The Taoiseach was in a hurry to make a point in reply to Deputy Mulcahy, but that was no fault of mine.

It was a misunderstanding on the part of the Deputy, so I will allow him to speak.

On the part of the Chair, I submit.

No The Deputy did not offer to speak.

The Taoiseach was off his mark very quickly, and I did not think he was concluding.

The Deputy ought to have been quicker.

The Taoiseach is not normally so anxious to speak. To-day he was particularly alert. The point I want to make is that the Taoiseach seems to me to be trying to import into his arguments for this amendment a philosophy based upon the restrictions which everybody accepts as applicable to our circumstances in time of war. The Taoiseach said, for instance, that the Opposition Parties gave him those powers to exercise during the war. They did, because they knew that war was raging in Europe. They did, because they knew that titanic armies were marching over frontiers. They did it, because they witnessed the Armageddon that was before their eyes. They gave those powers to the Government, to be exercised in times of war. But the Taoiseach must know that the war in Europe has ended. We must approach the situation from the standpoint of that fact, and realise that the things you are justified in doing daring war you are not justified in doing when war has ceased, when the peoples of the world are turning their minds to a peace-time evolution of their national lives, and to preparing the world for a period of peace. The Taoiseach, however, wants to say that, because he was enabled to do those things during the war, because he was permitted to do them in the interests of the well-being of the nation, he ought also to be entitled to do them when the war drums have ceased. But the Taoiseach must recognise that, by reason of the powers contained in this amending Bill, he is exercising a domination over the lives of citizens which this or any other Government never sought in times of peace.
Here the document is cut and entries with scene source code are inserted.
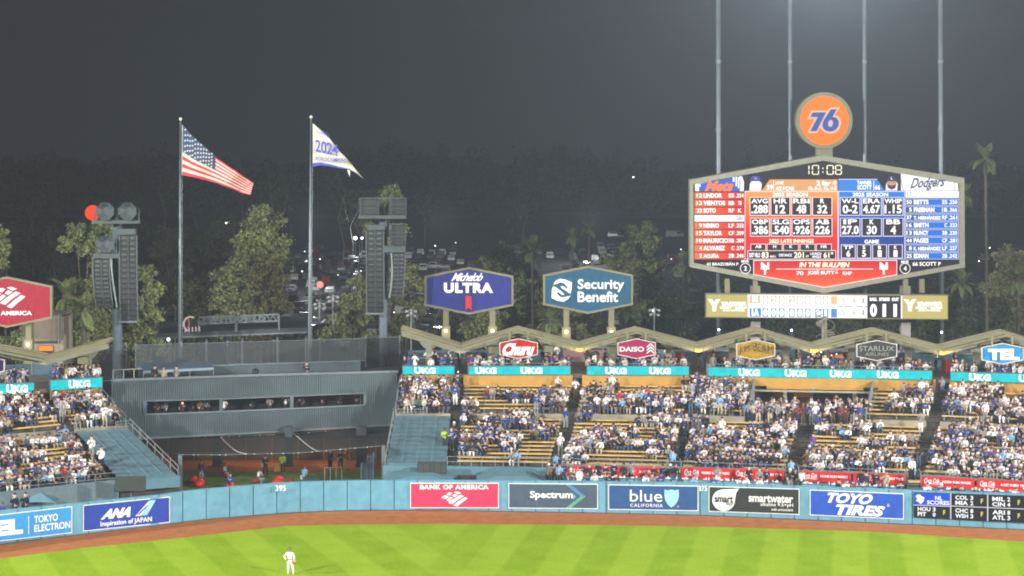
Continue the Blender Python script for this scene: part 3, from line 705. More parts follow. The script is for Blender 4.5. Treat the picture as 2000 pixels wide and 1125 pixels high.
for bi, (a, b_, nm) in enumerate(blocks):
    n = 15
    for k in range(n):
        px_ = lerp(a, b_, (k+.5)/n); Y = wallY(px_)+1.7; loc = (xat(px_, Y), Y, 1.56)
        o = sp if (bi == 0 and k == 0) else copy_tree(sp)
        o.location = loc; o['group'] = 'pale blue seats on the patio behind the wall'
        o['label'] = 'pale blue patio seat before the %s red banner pair' % nm
        PATIO.append((px_, Y, bi, k))
    t = thing('drink_rail', 'white topped drink counter in front of the %s pair of red banners' % nm, 'counter', (xat((a+b_)/2, 164), wallY(a)+3, 1.56))
    Ya, Yb = wallY(a)+2.9, wallY(b_)+2.9; mb = MB(); mb.bar((xat(a, Ya), Ya, 2.35), (xat(b_, Yb), Yb, 2.35), .45, .05); mb.build('counter_top', BLUEPT, t)
    for k in range(6):
        Y = lerp(Ya, Yb, k/5); x = xat(lerp(a, b_, k/5), Y); mb = MB(); mb.box(x-.04, Y+.0, 1.56, x+.04, Y+.08, 2.32); mb.build('leg', GREYM, t)
    rr = random.Random(bi); 
    fs_ = sorted(rr.random() for _ in range(26))
    for k in range(26):
        f_ = fs_[k]; Y = lerp(Ya, Yb, f_); x = xat(lerp(a, b_, f_), Y); mb = MB()
        z0 = 2.375
        if k % 3: mb.tube([(x, Y-.1, z0), (x, Y-.1, z0+.17)], [.04, .055], 6)
        else: mb.box(x-.14, Y-.18, z0, x+.14, Y+.05, z0+.07)
        o = mb.build('drink_cup' if k % 3 else 'food_tray', mat('white_cup', (.7, .7, .7)))
        base_props(o, 'white %s on the counter before the %s red banner pair' % ('cup' if k % 3 else 'food tray', nm), 'cup' if k % 3 else 'food tray', 'cups and trays on the drink counters')

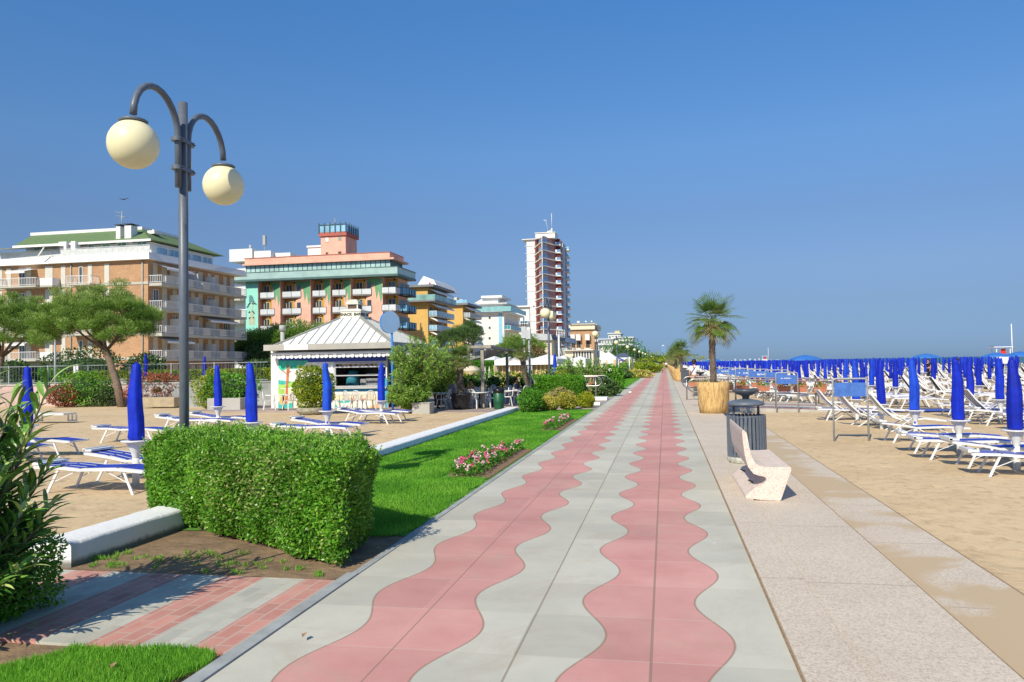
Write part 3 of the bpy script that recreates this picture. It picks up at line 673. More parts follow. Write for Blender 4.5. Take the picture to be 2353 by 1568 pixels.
# ------------------------------------------------------------------ closed umbrellas with tables
def canopy(seed, far=False, lean=.03):
    rg = random.Random(seed); b = MB(); n = 28 if not far else 8
    a0 = rg.uniform(0, 6); k = rg.choice([5, 6, 7])
    jit = lambda t, z: 1+.075*math.sin(k*t+a0+2.2*z)*min(1, (1.85-z)*2)+.045*math.sin(11*t-a0+3*z)
    if far: jit = None
    pr = [(.098,.665),(.106,.70),(.106,.82),(.104,1.0),(.100,1.2),(.090,1.4),(.076,1.58),(.066,1.68),(.058,1.755),(.052,1.78),(.02,1.795),(.012,1.815)]
    if far: pr = [(.095,.67),(.098,.9),(.082,1.4),(.052,1.75),(.03,1.80)]
    b.lathe([(r*rg.uniform(.95, 1.05), z) for r, z in pr], (0,0,0), n, jitter=jit)
    for i, (x, y, z) in enumerate(b.v):
        q = (z-.66); b.v[i] = (x+lean*q*q*math.cos(a0)+.012*math.sin(z*7+a0), y+lean*q*q*math.sin(a0), z)
    return b
def table_mb():
    b = MB(); b.lathe([(.045,.36),(.05,.42),(.065,.47),(.10,.56),(.135,.63),(.19,.638),(.205,.645),(.205,.66),(.19,.662),(.02,.66)], n=28); return b
def make_umbrella(v, name='beach_umbrella', lean=.05):
    root = empty(name)
    canopy(v, lean=lean).build('canopy', BLUEC, root)
    table_mb().build('table', PLASTIC, root)
    b = MB(); b.tube([(0,0,-.1),(0,0,.40)], .05, 14); b.tube([(0,0,.6),(0,0,.72)], .012, 6, 1)
    b.add([(.0,-.053,.40),(.03,-.047,.355),(0,-.053,.31),(-.03,-.047,.355)], [(0,1,2,3)], 2) if False else None
    pole = b.build('pole', [PLASTIC, SLATED], root)
    st = MB(); st.add([(0,-.0515,.42),(.034,-.0425,.38),(0,-.0515,.34),(-.034,-.0425,.38)], [(0,3,2,1)]); st.build('sticker', BLUEF, pole)
    return root
um = [make_umbrella(i, lean=l) for i, l in enumerate((.015, .03, -.025, .09))]
for o in um: snapshot(o)
used = [False]*4
def place_umb(k, x, y, z, rz, label, group):
    if not used[k]:
        used[k] = True; o = um[k]; o.location = (x, y, z); o.rotation_euler.z = rz; tag(o, label, 'beach umbrella', group); return o
    o = dup(um[k], (x, y, z), rz, label, group); o['category'] = 'beach umbrella'; return o
GL = 'closed blue umbrellas on the sand court'; GR = 'closed blue umbrellas on the open beach'
LU = [(*G(312,1012,.63), 'closed blue umbrella just left of the lamp post, nearest on the sand court'), (*G(579,970,.63), 'closed blue umbrella between the lamp post and the snack bar'), (*G(752,944,.63), 'closed blue umbrella in front of the snack bar, left of its serving window'),
      (*G(876,921,.63), 'closed blue umbrella covering the right side of the serving window'), (*G(501,934,.63), 'closed blue umbrella in the back row, before the yellow-green shrub'), (*G(63,977,.63), 'closed blue umbrella partly behind the oleander leaves at far left'), (-8.3, 6.2, 'closed blue umbrella standing just outside the left frame edge behind the bushes')]
for i, (x, y, l) in enumerate(LU): place_umb(i % 3, x, y, ZL, U(0, 6), l, GL)

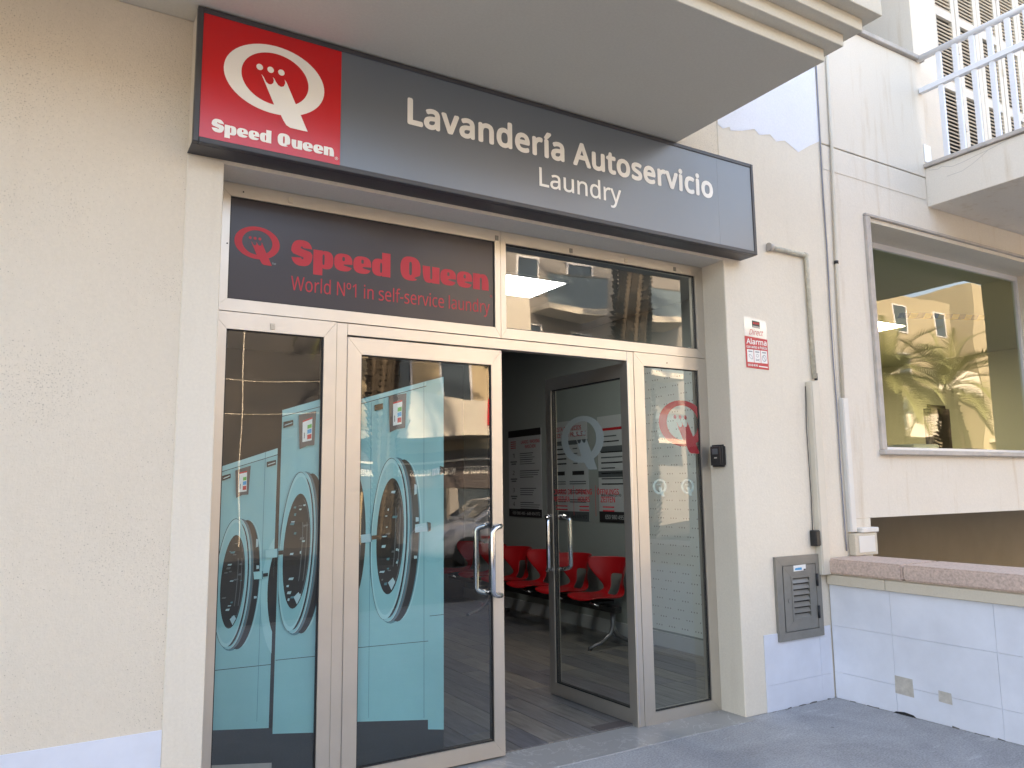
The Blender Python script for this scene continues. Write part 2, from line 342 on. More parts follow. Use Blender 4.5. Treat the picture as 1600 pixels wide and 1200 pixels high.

These are not times of peace.

I am talking now about pre-1939. Before 1939 the Taoiseach never sought to equip the Government with powers of this character. During the war, however, it was felt that certain extreme powers of this kind, if not absolutely necessary, should at least be acknowledged as something that a Government might utilise because of the circumstances confronting it. But now, we are moving from a war-time situation into a time of peace, and the Taoiseach is defending this power with all the vigour that one would expect him to use in a war-time situation. But circumstances, of course, are entirely different to-day. The Taoiseach made the case—I quite agree with a couple of the cases he made—that it is not desirable to allow a woman to go to England and leave her children behind her; that it may not be desirable to let a young girl go to England without the consent of her parents, and mix with a community with which she is not normally identified.

These are just commonplace matters about which there should be some type of control. But in this Bill the Government is taking wider powers of control. It wants absolute power to decide whether or not a citizen will be allowed to leave the country. So far as this Bill is concerned it is not the well-to-do classes, the big business people, the big farmers or those who occupy houses in Dublin's suburbia who want to leave the country. The Bill does not affect them, but it does affect the ordinary working-class people, the ordinary workers who are bewildered from one end of the year to the other as to how they are going to make ends meet and discharge their family responsibilities on the low rates of wages they are receiving. The Taoiseach says, for instance, that if the State decides that a particular man is necessary to do a particular job it has the right to prevent him from leaving the country. If the State claims the right to exercise that power it cannot do so in logic, I suggest, without recognising that there is an obligation on it to give the man a decent competence within the State so that he may provide for his wife, children and himself in the manner that he desires. We might have a different outlook on this if we saw that agricultural workers were being paid a decent rate of wages, but they are not. The Minister for Agriculture will not take steps to do that for them. They are compelled to work for a beggarly wage. They have to try to maintain themselves, their wives and children—some of them with families of six children—on a wage of £2 a week in this year of 1945 when the cost of living has increased by over 70 per cent. as compared with 1939.

It is that low-wage policy, and the fact that the worker is given no release within the State from its operation, which makes this kind of domination particularly objectionable to me. If the State would recognise, in respect of every citizen, the right to a decent family wage to enable him to keep his wife, children and himself in decency, one could probably justify the retention of our citizens here because by their efforts they would help not only to create wealth but to diffuse it here. While you have, as part of the Government's deliberate policy, low wage standards, of which the worker is the victim, and while you will not allow him out of the country but will compel him to work here for a low rate of wages, then no matter how much the Taoiseach may pine about his conceptions of individual liberty, he is, in fact, regimenting the lives of our ordinary working-class people. The desirable thing would be to aim at a position in which our people would be induced to remain here because of the decent rates of wages and of the high standards of social services that obtained, standards that would be in accordance with Irish concepts of life, but we are not doing that. Instead of doing that we are exercising this domination over them and preventing them from going elsewhere. I could see this matter in an entirely different light if the Government had a different wage policy, but, so long as it condemns people to work for low rates of wages, it has no right to deny them the opportunity of getting elsewhere, either in Ireland or abroad, that standard of life which they rightly aspire to.

Amendment put and agreed to.
Amendments Nos. 6, 7 and 8 not moved.
Question—"That the Bill, as amended, be received for final consideration,"—put and agreed to.